● **DIRECTIVE**
Copy exactly the lines from the start of the data below through the one that carries "rnd=random.Random(7)", and only those.

>> BEGIN EXERCISE MATERIAL

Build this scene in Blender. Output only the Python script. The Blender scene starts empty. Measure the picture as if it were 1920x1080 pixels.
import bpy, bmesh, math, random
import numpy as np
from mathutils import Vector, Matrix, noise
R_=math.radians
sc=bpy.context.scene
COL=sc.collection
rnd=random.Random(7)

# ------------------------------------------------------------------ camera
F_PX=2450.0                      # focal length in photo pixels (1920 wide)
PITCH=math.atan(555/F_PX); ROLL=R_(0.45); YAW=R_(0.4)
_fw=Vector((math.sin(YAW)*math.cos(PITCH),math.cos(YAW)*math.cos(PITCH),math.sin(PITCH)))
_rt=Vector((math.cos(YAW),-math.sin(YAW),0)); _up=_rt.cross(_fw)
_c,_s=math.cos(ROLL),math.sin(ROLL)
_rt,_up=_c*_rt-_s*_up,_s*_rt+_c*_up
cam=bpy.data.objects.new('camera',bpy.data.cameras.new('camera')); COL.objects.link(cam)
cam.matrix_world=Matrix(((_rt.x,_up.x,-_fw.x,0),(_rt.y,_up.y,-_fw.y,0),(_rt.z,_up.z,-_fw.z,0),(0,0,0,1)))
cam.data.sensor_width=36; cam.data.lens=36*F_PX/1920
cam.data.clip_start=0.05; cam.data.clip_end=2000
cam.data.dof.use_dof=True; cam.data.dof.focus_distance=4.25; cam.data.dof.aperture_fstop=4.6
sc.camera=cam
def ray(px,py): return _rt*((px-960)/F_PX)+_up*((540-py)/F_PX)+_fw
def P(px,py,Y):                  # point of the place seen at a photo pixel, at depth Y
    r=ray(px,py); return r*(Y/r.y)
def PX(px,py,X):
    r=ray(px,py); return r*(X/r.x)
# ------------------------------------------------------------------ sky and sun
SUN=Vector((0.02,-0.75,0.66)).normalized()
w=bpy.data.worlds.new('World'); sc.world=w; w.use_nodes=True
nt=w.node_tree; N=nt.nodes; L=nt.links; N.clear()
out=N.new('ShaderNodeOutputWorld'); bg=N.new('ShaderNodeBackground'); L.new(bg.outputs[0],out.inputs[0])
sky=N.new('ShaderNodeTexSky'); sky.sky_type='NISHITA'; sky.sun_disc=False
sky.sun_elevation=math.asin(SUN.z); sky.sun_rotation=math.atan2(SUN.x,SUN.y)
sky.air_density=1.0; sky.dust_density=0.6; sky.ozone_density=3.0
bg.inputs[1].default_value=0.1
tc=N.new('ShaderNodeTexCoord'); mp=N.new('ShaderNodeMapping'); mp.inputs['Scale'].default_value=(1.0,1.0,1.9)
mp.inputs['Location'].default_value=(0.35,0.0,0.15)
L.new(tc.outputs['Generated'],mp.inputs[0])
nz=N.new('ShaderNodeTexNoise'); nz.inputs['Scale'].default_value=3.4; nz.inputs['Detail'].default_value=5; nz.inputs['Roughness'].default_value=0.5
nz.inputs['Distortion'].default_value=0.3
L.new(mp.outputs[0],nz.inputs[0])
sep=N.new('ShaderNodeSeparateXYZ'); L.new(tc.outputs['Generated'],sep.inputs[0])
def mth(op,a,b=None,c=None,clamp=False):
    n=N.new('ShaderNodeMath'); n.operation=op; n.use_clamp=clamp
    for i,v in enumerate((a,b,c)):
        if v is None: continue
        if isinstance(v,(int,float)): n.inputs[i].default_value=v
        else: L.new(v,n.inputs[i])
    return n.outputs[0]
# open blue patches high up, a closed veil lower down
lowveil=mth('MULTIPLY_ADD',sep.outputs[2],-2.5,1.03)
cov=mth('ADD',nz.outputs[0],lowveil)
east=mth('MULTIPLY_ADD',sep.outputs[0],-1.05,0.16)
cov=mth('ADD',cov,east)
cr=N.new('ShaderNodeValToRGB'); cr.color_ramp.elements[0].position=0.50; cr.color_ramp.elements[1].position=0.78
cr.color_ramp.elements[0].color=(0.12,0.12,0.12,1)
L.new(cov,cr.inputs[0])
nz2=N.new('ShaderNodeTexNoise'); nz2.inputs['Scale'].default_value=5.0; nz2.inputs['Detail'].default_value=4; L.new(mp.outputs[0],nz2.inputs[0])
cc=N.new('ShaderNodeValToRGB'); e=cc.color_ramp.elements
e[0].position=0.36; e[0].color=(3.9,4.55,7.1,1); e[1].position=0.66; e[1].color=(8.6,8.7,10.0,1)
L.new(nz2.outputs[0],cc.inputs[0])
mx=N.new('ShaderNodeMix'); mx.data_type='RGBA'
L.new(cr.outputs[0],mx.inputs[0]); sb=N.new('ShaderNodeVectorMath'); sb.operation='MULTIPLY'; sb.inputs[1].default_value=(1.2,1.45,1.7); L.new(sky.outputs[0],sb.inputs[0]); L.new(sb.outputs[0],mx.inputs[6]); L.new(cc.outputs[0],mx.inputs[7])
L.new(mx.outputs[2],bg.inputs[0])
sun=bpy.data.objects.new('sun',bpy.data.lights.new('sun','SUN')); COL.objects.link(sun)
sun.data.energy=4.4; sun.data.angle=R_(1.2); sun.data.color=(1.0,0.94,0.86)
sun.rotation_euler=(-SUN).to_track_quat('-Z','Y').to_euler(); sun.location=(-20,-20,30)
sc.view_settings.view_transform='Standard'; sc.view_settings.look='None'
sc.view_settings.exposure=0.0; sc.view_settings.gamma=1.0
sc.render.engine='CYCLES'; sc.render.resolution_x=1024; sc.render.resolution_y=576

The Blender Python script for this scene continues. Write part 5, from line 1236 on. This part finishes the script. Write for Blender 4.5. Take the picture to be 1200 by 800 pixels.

>> END EXERCISE MATERIAL

● **OUTPUT FOR THIS TASK**
Build this scene in Blender. Output only the Python script. The Blender scene starts empty. Measure the picture as if it were 1920x1080 pixels.
import bpy, bmesh, math, random
import numpy as np
from mathutils import Vector, Matrix, noise
R_=math.radians
sc=bpy.context.scene
COL=sc.collection
rnd=random.Random(7)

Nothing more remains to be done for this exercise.